Instinctively I would agree with your view that we should seek ‘to complicate these teleologies’ and instead emphasise the contingency and agency involved in historical processes. But part of me also wonders if this is actually a major problem for those of us who like our history from below. We now operate in a largely post-Marxist age where the majority of academic historians are hostile to ‘grand narratives’ of any sort – and not without good reason. But it seems to me that this leaves ‘the left’ within the profession without a ‘big story’ to tell – the kind of compelling story that captivates television audiences and school children.
As I say, my instinct would also be to stress the messiness of the past, but can a messy story provide effective political opposition to the neat narrative version of history currently being pushed to support the ideological agenda of Gove et al? Does ‘history from below’ need to tell a grand narrative to be politically potent? I’ve got some conflicting views on this myself, which I’ll save for now, but I’d be interested to hear what you – and others – think.
Thank you Simon.
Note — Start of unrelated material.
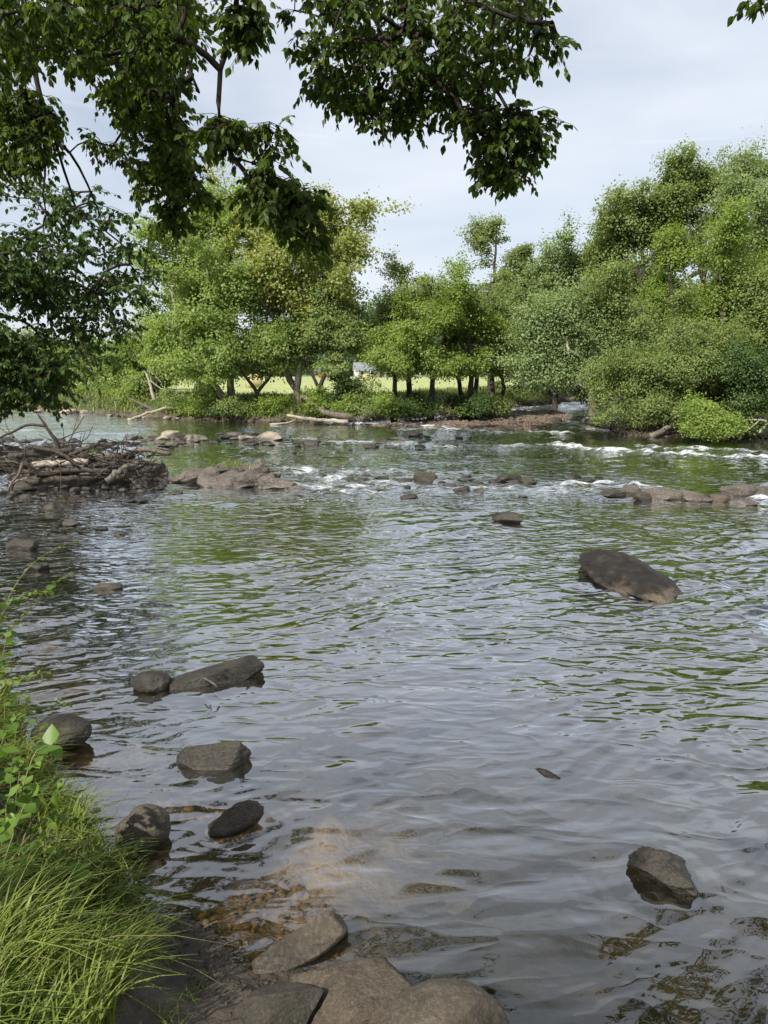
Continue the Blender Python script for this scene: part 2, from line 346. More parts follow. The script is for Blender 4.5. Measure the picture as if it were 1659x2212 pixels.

I think the references you made to Swing and Ludd were very helpful to illustrate your point. This reminds me of when, a couple of years ago, the media asked historians of protest to comment on the summer riots in 2011. I felt that this was problematic because the historians found it difficult to transpose their research onto the present day, to explain the causes and grievances of the disenfranchised.* Class may remain the same, but the advanced capitalism of the present day and the dramatic growth in inequality over the last half of the 20th century has presented a slightly different contexts. What are your thoughts on how historians comment on current-day issues/events, such as those you list above? Should we be talking more or less? How could we present parallels in the past – notify society of continuity and change?
* I’m not referring to the comments made by Prof Starkey on Newsnight (12 August 2011). He is a disgrace to our profession.